Festival preview

A3C Hip-Hop Festival

Wednesday-Sunday. Black Thought, 2 Chainz, B.o.B., Twista, Scarface, Mystikal and Juvenile, Bun B, Talib Kweli, Jermaine Dupri, Slaughterhouse, Buckshot and hundreds more. The Artist Center headquarters is at the Crowne Plaza Atlanta Midtown. Concerts will be held at various venues around downtown and Midtown including The Earl, 529, Main Stage in Old 4th Ward and Apache Café. www.a3cfestival.com or download the free A3C app for a complete schedule.

A decade ago, Brian Knott and Kevin Elphick turned an obligation into a festival.

As the founders of the now-defunct Atlanta-based ATF (ArcTheFinger) Records, they realized that they owed some of their artists a concert showcase in Atlanta.

There was no vision for a major festival. No plans to expand from a one-weekend event.

“What we wanted to accomplish was to get people not to hate us. Quite by accident it turned into something more. There was something magical that year,” Knott said, reflecting on the event of 2005.
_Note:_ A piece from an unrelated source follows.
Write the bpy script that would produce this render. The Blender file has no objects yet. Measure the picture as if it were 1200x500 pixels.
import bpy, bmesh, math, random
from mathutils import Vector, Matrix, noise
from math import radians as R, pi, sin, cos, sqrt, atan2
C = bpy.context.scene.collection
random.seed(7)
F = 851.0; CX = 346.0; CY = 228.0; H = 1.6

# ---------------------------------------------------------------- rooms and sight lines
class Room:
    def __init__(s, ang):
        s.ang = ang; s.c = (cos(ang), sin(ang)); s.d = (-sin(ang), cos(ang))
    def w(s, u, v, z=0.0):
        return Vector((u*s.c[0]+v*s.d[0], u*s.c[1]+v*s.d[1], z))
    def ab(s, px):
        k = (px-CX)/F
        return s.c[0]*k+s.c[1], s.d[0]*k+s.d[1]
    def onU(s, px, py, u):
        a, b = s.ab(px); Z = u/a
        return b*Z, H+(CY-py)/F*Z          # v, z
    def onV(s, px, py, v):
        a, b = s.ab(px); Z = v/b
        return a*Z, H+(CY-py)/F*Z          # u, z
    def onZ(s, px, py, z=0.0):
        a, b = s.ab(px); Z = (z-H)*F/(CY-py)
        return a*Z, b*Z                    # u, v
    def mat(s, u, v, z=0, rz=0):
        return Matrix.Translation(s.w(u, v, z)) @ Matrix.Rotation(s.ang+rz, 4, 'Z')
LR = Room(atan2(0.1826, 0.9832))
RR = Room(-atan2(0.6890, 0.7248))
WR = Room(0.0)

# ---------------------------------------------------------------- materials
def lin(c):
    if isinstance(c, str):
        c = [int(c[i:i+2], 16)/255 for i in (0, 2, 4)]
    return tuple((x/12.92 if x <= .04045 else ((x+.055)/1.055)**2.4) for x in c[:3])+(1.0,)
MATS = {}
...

What “something more” has morphed into is the A3C Hip-Hop Festival, a five day smorgasbord of concerts, panels, film screenings and live art that will commandeer 15 venues around downtown and Midtown beginning Wednesday and culminate in a Sunday block party at the Old Fourth Ward Main Stage with Talib Kweli and The Roots’ Black Thought.

Those two artists are among the 500-plus who will participate in this 10th anniversary of A3C. (The name, incidentally, started as an insignificant acronym, but during an interview at the event in 2007, rapper 9th Wonder announced that he was playing the “All Three Coasts” festival and A3C found its meaning.)

Joining Kweli and Black Thought on the roster are such mainstream names as 2 Chainz, B.o.B., Jermaine Dupri, 9th Wonder, Twista, Mystikal, Bun B and Juvenile.

But the deeper purpose of A3C – which drew about 25,000 attendees in 2013 and is on pace for 35-40,000 this year – is to function as sort of a South By Southwest for hip-hop, with underground artists receiving a platform in front of a wider audience and panels and workshops taking place to educate about topics such as audio performance, production and the evolution of hip-hop.

“For most people, they’re looking at hip-hop from a narrow lens and the four or five artists being pushed at any given time or whoever has recently gone to jail,” Knott said. “We’re trying to help expand the picture. So yes, 2 Chainz is here, but by the same token, there is Jermaine Dupri talking about the business of things. We’re trying to create a platform for all things to happen concurrently.”

In recent years, Knott has enlisted the assistance of Mike Walbert, who started as a volunteer coordinator with A3C in 2009 and is now general manager of the festival. Knott, who turns 40 this year, said he appreciates the fresh ears of Walbert, 29, and credits him with reinvigorating the event.

“The first year (I was involved with A3C) I did one show with J Cole and Yelawolf and B.o.B. and it was the success of that year that the light bulbs kept going off,” Walbert said. “I felt like Atlanta was the right place and we were the right people to bring a world class hip-hop event here, to embrace the culture and invite people from all over the world.”

A3C has adopted the tag line, “hip-hop’s annual pilgrimage,” and the growth of the festival points to Atlanta’s continued dominance in the hip-hop industry.

Walbert recalled that when he was in college in California, people would make hip-hop references once they found out that he hailed from Atlanta.

“I think that’s our brand. We have a lot of kids who come (to this event) from around the world because they love hip-hop,” Walbert said. “I think the U.S. and abroad have embraced everyone from Janelle (Monae) to Outkast to Jeezy. There’s so much industry here that you can break in Atlanta very quickly.”